16. The semiconductor device of claim 15, wherein the electrically conducting layer is an under-bump metallization (UBM) layer having a TiW/Au structure.

17. The semiconductor device of claim 14, wherein an electrically conducting structure is formed in the flexible carrier board for electrically connecting the first and second heat dissipating metal layers.

18. The semiconductor device of claim 14, wherein the metal bumps are connected to the solder pads for electrically coupling the chip to an external device, while the heat dissipating bump formed on the active surface of the chip is not connected to the solder pads and accordingly is a dummy bump.

19. The semiconductor device of claim 14, wherein the flexible carrier board is a polyimide (PI) tape.

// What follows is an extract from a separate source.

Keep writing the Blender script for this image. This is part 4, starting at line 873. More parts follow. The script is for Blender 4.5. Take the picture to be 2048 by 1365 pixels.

20. The semiconductor device of claim 14, wherein the metal lead layers and the first and second heat dissipating metal layers are made of copper/tin (Cu/Sn) and have a thickness of 6 to 15 μm, and the metal bumps and the heat dissipating bump are made of gold (Au).

21. The semiconductor device of claim 14, wherein the metal bumps and the heat dissipating bump on the active surface of the chip form an eutectic structure with the corresponding metal lead layer and the first heat dissipating metal layer on the first surface of the flexible carrier board.

22. The semiconductor device of claim 14, wherein signal from the chip propagates through the metal bumps and the metal lead layer, and heat generated by the chip during operation is dissipated through the heat dissipating bump, the first heat dissipating metal layer on the first surface of the carrier board and the second heat dissipating metal layer on the second surface of the carrier board.

23. The semiconductor device of claim 14, further comprising a solder proof layer covering the first surface of the flexible carrier board and exposing end portions of the metal lead layers and the first heat dissipating metal layer.

24. The semiconductor device of claim 14, further comprising a cover layer formed on the second surface of the flexible carrier board and covering the second heat dissipating metal layer.

25. The semiconductor device of claim 24, wherein the cover layer is a solder proof layer.